Erdoğan’ın  aklında tutması gereken bir diğer gerçek daha var; PKK Yürütme Komitesi Üyesi Murat Karayılan’ın;  ‘’Eğer onlar Rojava’ya müdahale ederlerse biz de onlara müdahale ederiz’’ sözüdür. Olsası bir saldırı Kürdistan’ın tamamına yapılmış sayılacak ve büyük bir savaş başlayacaktır. O zaman da ortada ne sınır kalır ne de Erdoğan’ın Cumhurbaşkanlığı kalır.

Yeniden başa dönersek;  hiç bir veriye dayanmadığı halde 'YPG etnik temizlik yapıyor, Türkmenleri esir alıyor'  propagandası Rojava’nın işgaline bir gerekçe mi yapılmak isteniyor?

Kobanê'deki sivil katliam: ''Gerekirse Suriye'ye dört adam gönderirim. Türkiye'ye 8 füze attırıp savaş çıkartırım'' konseptinin bir devamı mıdır?  

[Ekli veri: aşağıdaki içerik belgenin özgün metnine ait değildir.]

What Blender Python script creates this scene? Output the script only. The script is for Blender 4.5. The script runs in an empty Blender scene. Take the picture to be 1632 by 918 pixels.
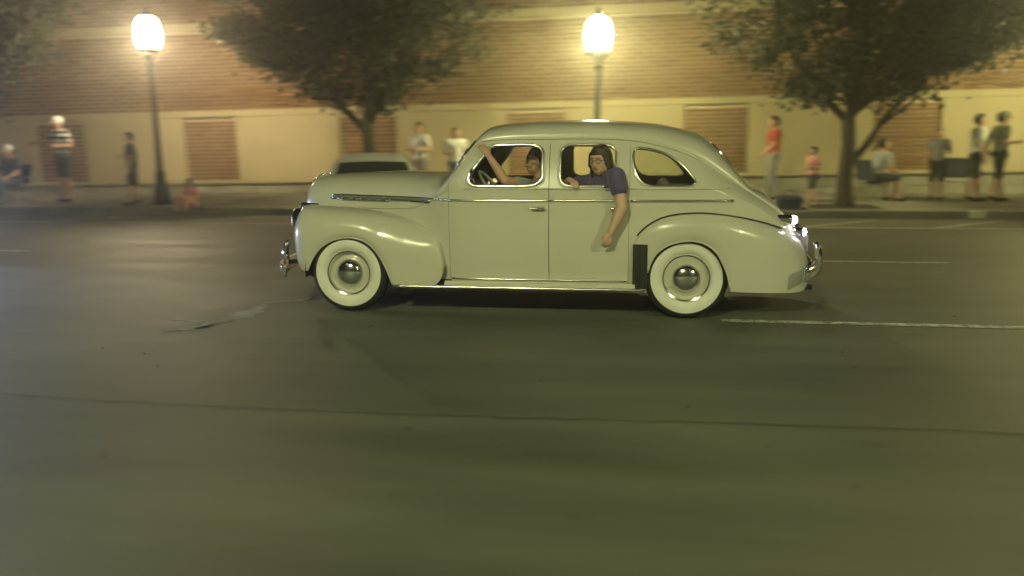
import bpy, math, random
import numpy as np
from mathutils import Vector, Matrix
random.seed(7); rng = np.random.default_rng(7)
S = bpy.context.scene
COL = S.collection

# ------------------------------------------------------------------ camera
CAM_H, FPX = 1.5418, 1293.6
YAW, PITCH, ROLL = 0.14452, 0.18545, -0.00846
cam = bpy.data.cameras.new('camera'); camo = bpy.data.objects.new('camera', cam); COL.objects.link(camo)
cam.sensor_width = 36.0; cam.lens = FPX / 1632 * 36.0; cam.clip_end = 500; cam.clip_start = 0.05
fw = Vector((-math.sin(YAW) * math.cos(PITCH), math.cos(YAW) * math.cos(PITCH), -math.sin(PITCH)))
r0 = Vector((math.cos(YAW), math.sin(YAW), 0)); u0 = r0.cross(fw)
rr = math.cos(ROLL) * r0 + math.sin(ROLL) * u0; uu = -math.sin(ROLL) * r0 + math.cos(ROLL) * u0
camo.matrix_world = Matrix(((rr.x, uu.x, -fw.x, 0), (rr.y, uu.y, -fw.y, 0), (rr.z, uu.z, -fw.z, CAM_H), (0, 0, 0, 1)))
cam.dof.use_dof = True; cam.dof.focus_distance = 7.0; cam.dof.aperture_fstop = 0.7; cam.dof.aperture_ratio = 0.34
S.camera = camo

# ------------------------------------------------------------------ night sky, moon, exposure
SUN_EL, SUN_AZ = math.radians(38), math.radians(-31)      # the faint directional light comes from behind and left of the camera
w = bpy.data.worlds.new('World'); S.world = w; w.use_nodes = True
nt = w.node_tree; bg = nt.nodes['Background']
sky = nt.nodes.new('ShaderNodeTexSky'); sky.sky_type = 'NISHITA'; sky.sun_disc = False
sky.sun_elevation = math.radians(-4.0); sky.sun_rotation = math.radians(180) - SUN_AZ
nt.links.new(sky.outputs[0], bg.inputs[0]); bg.inputs[1].default_value = 0.05
sl = bpy.data.lights.new('sun', 'SUN'); sl.energy = 0.03; sl.angle = math.radians(3); sl.color = (1, 0.93, 0.62)
so = bpy.data.objects.new('sun', sl); COL.objects.link(so)
sd = Vector((math.sin(SUN_AZ) * math.cos(SUN_EL), -math.cos(SUN_AZ) * math.cos(SUN_EL), math.sin(SUN_EL)))
so.rotation_euler = sd.to_track_quat('Z', 'Y').to_euler(); so.location = (-5, -5, 15)
S.view_settings.view_transform = 'Standard'; S.view_settings.look = 'None'
S.view_settings.exposure = 0.0; S.view_settings.gamma = 1.0; S.view_settings.use_curve_mapping = False
S.render.engine = 'CYCLES'
S.cycles.use_denoising = True; S.cycles.max_bounces = 8; S.cycles.volume_bounces = 0
S.cycles.sample_clamp_indirect = 4.0; S.cycles.blur_glossy = 0.5
S.cycles.volume_step_rate = 1.0

MAST_L = 35000.0       # radiance of the tall lamps on the near side
GLOBE_L = 5300.0       # radiance of the globes across the street
HALO_HAZE = 0.0065  # density of the air added for a halo round the lamps

# ------------------------------------------------------------------ materials
MAT = {}
def nodes(name):
    m = bpy.data.materials.new(name); m.use_nodes = True; MAT[name] = m
    return m, m.node_tree, m.node_tree.nodes['Principled BSDF']
def N(t, k, **kw):
    n = t.nodes.new(k)
    for a, b in kw.items(): setattr(n, a, b)
    return n
def simple(name, col, rough=0.6, metal=0.0, coat=0.0, var=0.0, scale=6.0, bump=0.0, bscale=40.0, spec=0.5, sheen=0.0):
    m, t, b = nodes(name)
    b.inputs['Roughness'].default_value = rough; b.inputs['Metallic'].default_value = metal
    b.inputs['Coat Weight'].default_value = coat; b.inputs['Coat Roughness'].default_value = 0.04
    b.inputs['Specular IOR Level'].default_value = spec
    if sheen: b.inputs['Sheen Weight'].default_value = sheen
    b.inputs['Base Color'].default_value = (*col, 1)
    if var or bump:
        tc = N(t, 'ShaderNodeTexCoord')
    if var:
        n = N(t, 'ShaderNodeTexNoise'); n.inputs['Scale'].default_value = scale; n.inputs['Detail'].default_value = 6
        t.links.new(tc.outputs['Object'], n.inputs['Vector'])
        oi = N(t, 'ShaderNodeObjectInfo'); n.noise_dimensions = '4D'; t.links.new(oi.outputs['Random'], n.inputs['W'])
        r = N(t, 'ShaderNodeValToRGB')
        r.color_ramp.elements[0].position = 0.3; r.color_ramp.elements[1].position = 0.72
        r.color_ramp.elements[0].color = (*[c * (1 - var) for c in col], 1)
        r.color_ramp.elements[1].color = (*[min(1, c * (1 + var * 0.7)) for c in col], 1)
        t.links.new(n.outputs[0], r.inputs[0]); t.links.new(r.outputs[0], b.inputs['Base Color'])
    if bump:
        n2 = N(t, 'ShaderNodeTexNoise'); n2.inputs['Scale'].default_value = bscale; n2.inputs['Detail'].default_value = 5
        t.links.new(tc.outputs['Object'], n2.inputs['Vector'])
        bm = N(t, 'ShaderNodeBump'); bm.inputs['Strength'].default_value = bump; bm.inputs['Distance'].default_value = 0.01
        t.links.new(n2.outputs[0], bm.inputs['Height']); t.links.new(bm.outputs[0], b.inputs['Normal'])
    return m
def emissive(name, col, strength):
    m, t, b = nodes(name)
    b.inputs['Base Color'].default_value = (*col, 1); b.inputs['Emission Color'].default_value = (*col, 1)
    b.inputs['Emission Strength'].default_value = strength; b.inputs['Roughness'].default_value = 0.3
    return m
def glass(name, tint=(0.9, 0.95, 0.9), refl=0.12):
    m = bpy.data.materials.new(name); m.use_nodes = True; MAT[name] = m
    t = m.node_tree; t.nodes.clear()
    o = N(t, 'ShaderNodeOutputMaterial'); tr = N(t, 'ShaderNodeBsdfTransparent'); gl = N(t, 'ShaderNodeBsdfGlossy'); mx = N(t, 'ShaderNodeMixShader')
    tr.inputs[0].default_value = (*tint, 1); gl.inputs['Roughness'].default_value = 0.03
    lw = N(t, 'ShaderNodeFresnel'); lw.inputs[0].default_value = 1.5
    ad = N(t, 'ShaderNodeMath', operation='ADD'); ad.inputs[1].default_value = refl - 0.04; ad.use_clamp = True
    t.links.new(lw.outputs[0], ad.inputs[0]); t.links.new(ad.outputs[0], mx.inputs[0])
    t.links.new(tr.outputs[0], mx.inputs[1]); t.links.new(gl.outputs[0], mx.inputs[2]); t.links.new(mx.outputs[0], o.inputs[0])
    return m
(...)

Galiba mesele şu; ‘’Mevzubahis olan Erdoğan ve yandaşlarının çıkarlarıysa, gerisi teferruattır…’’

Bu savaş Türkiye’nin değil, Erdoğan’ın savaşdır. O zaman bu kanlı savaşı önlemek Kürdistan ve  Türkiye’de yaşayan halkların, inançların boynunun borucu olmalıdır.